• _Problem description_
Images are excluded; otherwise, output every record exactly.

(Excerpt from a dataset)
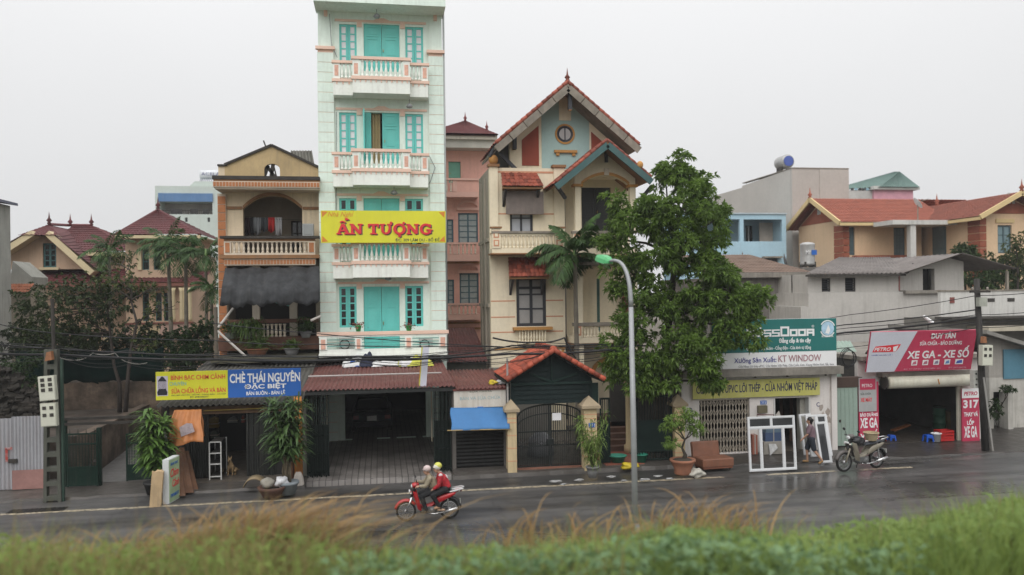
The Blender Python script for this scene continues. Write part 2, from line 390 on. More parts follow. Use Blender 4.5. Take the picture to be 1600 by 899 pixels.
def palm(name,label,base,h,crown_len,nfr,lean=(0,0),trunk_r=.09,group=None,lm=None,spear=True,lw=.045,seed=1,fullness=1.0):
 r=random.Random(seed);rg=np.random.default_rng(seed);t=thing(name,label,'palm tree',base,group);b=Vector(base)
 top=b+Vector((lean[0],lean[1],h));mb=MB();pts=[b.lerp(top,i/10)+Vector((lean[0]*.12*math.sin(i*.31),0,0))for i in range(11)]
 mb.tube(pts,[trunk_r*(1.25-.05*i+(.06 if i%2 else 0))for i in range(11)],10)
 mb.build('trunk',M('palm_trunk',(.16,.14,.11),.85,.35,3,bump=.5,bscale=14),t,True)
 cs=MB().tube([top-Vector((0,0,.05)),top+Vector((0,0,crown_len*.35))],[trunk_r*1.1,trunk_r*.5],8);cs.build('crown_shaft',M('palm_shaft',(.12,.2,.06),.5),t,True)
 for k in range(nfr):
  az=2*math.pi*k/nfr+r.uniform(-.25,.25);el=R_([72,50,30,10,-8,40][k%6]+r.uniform(-10,10));L=crown_len*r.uniform(.85,1.1)
  d=Vector((math.cos(az)*math.cos(el),math.sin(az)*math.cos(el),math.sin(el)));p=top+Vector((0,0,trunk_r*2));spine=[p.copy()];N=12
  for i in range(N):
   p=p+d*(L/N);spine.append(p.copy());d=(d+Vector((0,0,-.115-.05*(i/N)))).normalized()
  fm=MB().tube(spine,[.022*(1-i/(N+2))+.004 for i in range(N+1)],4);vs=[];fs=[]
  nl=int(26*fullness)
  for i in range(nl):
   s=.12+.88*i/(nl-1);q=s*N;j=min(int(q),N-1);pp=spine[j].lerp(spine[j+1],q-j);dd=(spine[j+1]-spine[j]).normalized()
   side=dd.cross(Vector((0,0,1)));side=side.normalized()if side.length>.1 else Vector((1,0,0));ll=L*.36*math.sin(math.pi*min(.97,.18+s*.8))**.7
   for sg in(-1,1):
    ld=(dd*.65+side*sg*.8+Vector((r.uniform(-.12,.12),r.uniform(-.12,.12),-.1+r.uniform(-.15,.15)))).normalized()
    m_=pp+ld*ll*.5;e=pp+ld*ll+Vector((0,0,-ll*.38));wv=dd*lw;o=len(vs)
    vs+=[pp,m_+wv*.7,e,m_-wv*.7];fs.append((o,o+1,o+2,o+3))
  fm.add(vs,fs);fm.build('frond',lm or leafmat('palm_leaf',(.022,.05,.014),(.06,.12,.03),1.5),t)
 return t
# ================================================================== the setting
def asphalt():
 m=bpy.data.materials.new('wet_asphalt');m.use_nodes=True;t=m.node_tree;N=t.nodes;L=t.links;bs=N['Principled BSDF']
 g=N.new('ShaderNodeNewGeometry')
 def noise(sc,det=5,sx=1.0):
  mp=N.new('ShaderNodeMapping');mp.inputs['Scale'].default_value=(sx,1,1);L.new(g.outputs['Position'],mp.inputs[0])
  n=N.new('ShaderNodeTexNoise');n.inputs['Scale'].default_value=sc;n.inputs['Detail'].default_value=det;n.inputs['Roughness'].default_value=.65;L.new(mp.outputs[0],n.inputs['Vector']);return n.outputs[0]
 def rng(s,a,b,lo,hi):
  r=N.new('ShaderNodeMapRange');r.inputs[1].default_value=a;r.inputs[2].default_value=b;r.inputs[3].default_value=lo;r.inputs[4].default_value=hi;L.new(s,r.inputs[0]);return r.outputs[0]
 r=N.new('ShaderNodeValToRGB');e=r.color_ramp.elements;e[0].position=.3;e[0].color=(.04,.038,.037,1);e[1].position=.7;e[1].color=(.11,.105,.10,1)
 L.new(noise(.8,8,.5),r.inputs[0])
 sp=N.new('ShaderNodeTexNoise');sp.inputs['Scale'].default_value=60;L.new(g.outputs['Position'],sp.inputs['Vector'])
 x=N.new('ShaderNodeMix');x.data_type='RGBA';x.blend_type='MULTIPLY';x.inputs[0].default_value=.5;L.new(r.outputs[0],x.inputs[6]);L.new(sp.outputs[0],x.inputs[7])
 mp2=N.new('ShaderNodeMapping');mp2.inputs['Scale'].default_value=(.06,1.6,1);L.new(g.outputs['Position'],mp2.inputs[0]);tk=N.new('ShaderNodeTexNoise');tk.inputs['Scale'].default_value=1.0;tk.inputs['Detail'].default_value=5;L.new(mp2.outputs[0],tk.inputs['Vector'])
 x2=N.new('ShaderNodeMix');x2.data_type='RGBA';x2.blend_type='MULTIPLY';x2.inputs[0].default_value=1;L.new(x.outputs[2],x2.inputs[6]);L.new(rng(tk.outputs[0],.35,.65,.6,1.35),x2.inputs[7])
 vo=N.new('ShaderNodeTexVoronoi');vo.feature='DISTANCE_TO_EDGE';vo.inputs['Scale'].default_value=.42;wv=N.new('ShaderNodeVectorMath');wv.operation='ADD';wn=N.new('ShaderNodeTexNoise');wn.inputs['Scale'].default_value=1.7;wn.inputs['Detail'].default_value=6;L.new(g.outputs['Position'],wn.inputs['Vector']);L.new(g.outputs['Position'],wv.inputs[0]);L.new(wn.outputs['Color'],wv.inputs[1]);L.new(wv.outputs[0],vo.inputs['Vector'])
 x3=N.new('ShaderNodeMix');x3.data_type='RGBA';x3.blend_type='MULTIPLY';x3.inputs[0].default_value=1;L.new(x2.outputs[2],x3.inputs[6]);L.new(rng(vo.outputs['Distance'],.0,.012,.45,1.0),x3.inputs[7])
 L.new(x3.outputs[2],bs.inputs['Base Color'])
 L.new(rng(noise(.28,6,.35),.40,.60,.22,.6),bs.inputs['Roughness']);bs.inputs['Specular IOR Level'].default_value=.5
 b=N.new('ShaderNodeBump');b.inputs['Distance'].default_value=.02;L.new(rng(noise(.28,6,.35),.45,.62,.05,.35),b.inputs['Strength']);L.new(noise(38,3),b.inputs['Height']);L.new(b.outputs[0],bs.inputs['Normal'])
 return m
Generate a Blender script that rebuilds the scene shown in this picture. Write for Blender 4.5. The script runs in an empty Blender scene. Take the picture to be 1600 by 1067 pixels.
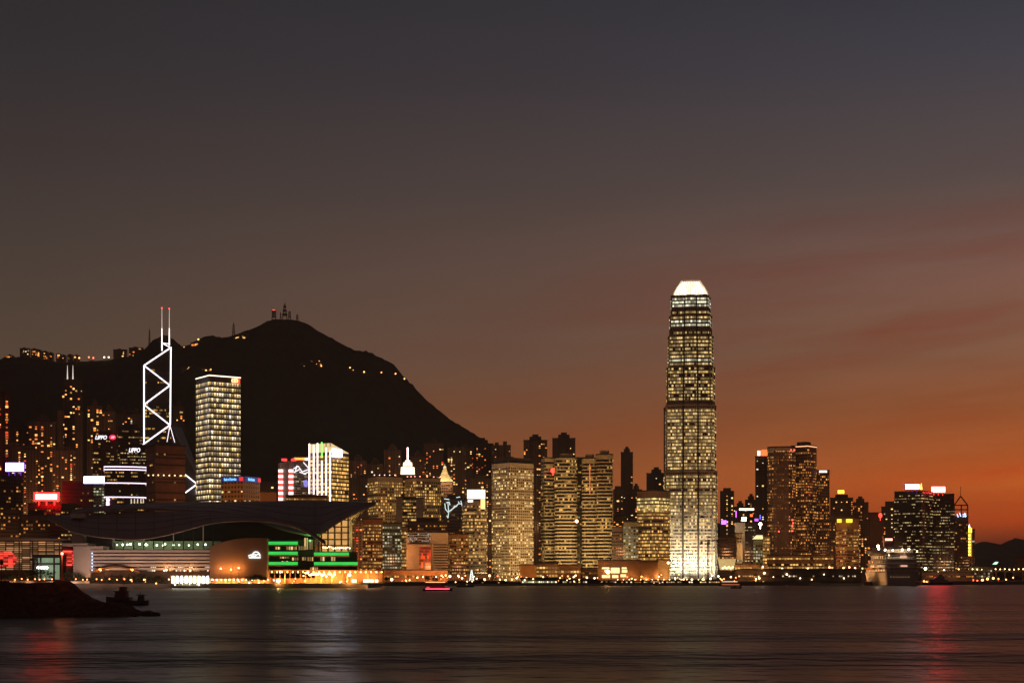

• _Correct output_
The Blender Python script for this scene continues. Write part 2, from line 390 on. More parts follow. Use Blender 4.5. Take the picture to be 1600 by 899 pixels.
def palm(name,label,base,h,crown_len,nfr,lean=(0,0),trunk_r=.09,group=None,lm=None,spear=True,lw=.045,seed=1,fullness=1.0):
 r=random.Random(seed);rg=np.random.default_rng(seed);t=thing(name,label,'palm tree',base,group);b=Vector(base)
 top=b+Vector((lean[0],lean[1],h));mb=MB();pts=[b.lerp(top,i/10)+Vector((lean[0]*.12*math.sin(i*.31),0,0))for i in range(11)]
 mb.tube(pts,[trunk_r*(1.25-.05*i+(.06 if i%2 else 0))for i in range(11)],10)
 mb.build('trunk',M('palm_trunk',(.16,.14,.11),.85,.35,3,bump=.5,bscale=14),t,True)
 cs=MB().tube([top-Vector((0,0,.05)),top+Vector((0,0,crown_len*.35))],[trunk_r*1.1,trunk_r*.5],8);cs.build('crown_shaft',M('palm_shaft',(.12,.2,.06),.5),t,True)
 for k in range(nfr):
  az=2*math.pi*k/nfr+r.uniform(-.25,.25);el=R_([72,50,30,10,-8,40][k%6]+r.uniform(-10,10));L=crown_len*r.uniform(.85,1.1)
  d=Vector((math.cos(az)*math.cos(el),math.sin(az)*math.cos(el),math.sin(el)));p=top+Vector((0,0,trunk_r*2));spine=[p.copy()];N=12
  for i in range(N):
   p=p+d*(L/N);spine.append(p.copy());d=(d+Vector((0,0,-.115-.05*(i/N)))).normalized()
  fm=MB().tube(spine,[.022*(1-i/(N+2))+.004 for i in range(N+1)],4);vs=[];fs=[]
  nl=int(26*fullness)
  for i in range(nl):
   s=.12+.88*i/(nl-1);q=s*N;j=min(int(q),N-1);pp=spine[j].lerp(spine[j+1],q-j);dd=(spine[j+1]-spine[j]).normalized()
   side=dd.cross(Vector((0,0,1)));side=side.normalized()if side.length>.1 else Vector((1,0,0));ll=L*.36*math.sin(math.pi*min(.97,.18+s*.8))**.7
   for sg in(-1,1):
    ld=(dd*.65+side*sg*.8+Vector((r.uniform(-.12,.12),r.uniform(-.12,.12),-.1+r.uniform(-.15,.15)))).normalized()
    m_=pp+ld*ll*.5;e=pp+ld*ll+Vector((0,0,-ll*.38));wv=dd*lw;o=len(vs)
    vs+=[pp,m_+wv*.7,e,m_-wv*.7];fs.append((o,o+1,o+2,o+3))
  fm.add(vs,fs);fm.build('frond',lm or leafmat('palm_leaf',(.022,.05,.014),(.06,.12,.03),1.5),t)
 return t
# ================================================================== the setting
def asphalt():
 m=bpy.data.materials.new('wet_asphalt');m.use_nodes=True;t=m.node_tree;N=t.nodes;L=t.links;bs=N['Principled BSDF']
 g=N.new('ShaderNodeNewGeometry')
 def noise(sc,det=5,sx=1.0):
  mp=N.new('ShaderNodeMapping');mp.inputs['Scale'].default_value=(sx,1,1);L.new(g.outputs['Position'],mp.inputs[0])
  n=N.new('ShaderNodeTexNoise');n.inputs['Scale'].default_value=sc;n.inputs['Detail'].default_value=det;n.inputs['Roughness'].default_value=.65;L.new(mp.outputs[0],n.inputs['Vector']);return n.outputs[0]
 def rng(s,a,b,lo,hi):
  r=N.new('ShaderNodeMapRange');r.inputs[1].default_value=a;r.inputs[2].default_value=b;r.inputs[3].default_value=lo;r.inputs[4].default_value=hi;L.new(s,r.inputs[0]);return r.outputs[0]
 r=N.new('ShaderNodeValToRGB');e=r.color_ramp.elements;e[0].position=.3;e[0].color=(.04,.038,.037,1);e[1].position=.7;e[1].color=(.11,.105,.10,1)
 L.new(noise(.8,8,.5),r.inputs[0])
 sp=N.new('ShaderNodeTexNoise');sp.inputs['Scale'].default_value=60;L.new(g.outputs['Position'],sp.inputs['Vector'])
 x=N.new('ShaderNodeMix');x.data_type='RGBA';x.blend_type='MULTIPLY';x.inputs[0].default_value=.5;L.new(r.outputs[0],x.inputs[6]);L.new(sp.outputs[0],x.inputs[7])
 mp2=N.new('ShaderNodeMapping');mp2.inputs['Scale'].default_value=(.06,1.6,1);L.new(g.outputs['Position'],mp2.inputs[0]);tk=N.new('ShaderNodeTexNoise');tk.inputs['Scale'].default_value=1.0;tk.inputs['Detail'].default_value=5;L.new(mp2.outputs[0],tk.inputs['Vector'])
 x2=N.new('ShaderNodeMix');x2.data_type='RGBA';x2.blend_type='MULTIPLY';x2.inputs[0].default_value=1;L.new(x.outputs[2],x2.inputs[6]);L.new(rng(tk.outputs[0],.35,.65,.6,1.35),x2.inputs[7])
 vo=N.new('ShaderNodeTexVoronoi');vo.feature='DISTANCE_TO_EDGE';vo.inputs['Scale'].default_value=.42;wv=N.new('ShaderNodeVectorMath');wv.operation='ADD';wn=N.new('ShaderNodeTexNoise');wn.inputs['Scale'].default_value=1.7;wn.inputs['Detail'].default_value=6;L.new(g.outputs['Position'],wn.inputs['Vector']);L.new(g.outputs['Position'],wv.inputs[0]);L.new(wn.outputs['Color'],wv.inputs[1]);L.new(wv.outputs[0],vo.inputs['Vector'])
 x3=N.new('ShaderNodeMix');x3.data_type='RGBA';x3.blend_type='MULTIPLY';x3.inputs[0].default_value=1;L.new(x2.outputs[2],x3.inputs[6]);L.new(rng(vo.outputs['Distance'],.0,.012,.45,1.0),x3.inputs[7])
 L.new(x3.outputs[2],bs.inputs['Base Color'])
 L.new(rng(noise(.28,6,.35),.40,.60,.22,.6),bs.inputs['Roughness']);bs.inputs['Specular IOR Level'].default_value=.5
 b=N.new('ShaderNodeBump');b.inputs['Distance'].default_value=.02;L.new(rng(noise(.28,6,.35),.45,.62,.05,.35),b.inputs['Strength']);L.new(noise(38,3),b.inputs['Height']);L.new(b.outputs[0],bs.inputs['Normal'])
 return m
Generate a Blender script that rebuilds the scene shown in this picture. Write for Blender 4.5. The script runs in an empty Blender scene. Take the picture to be 1600 by 1067 pixels.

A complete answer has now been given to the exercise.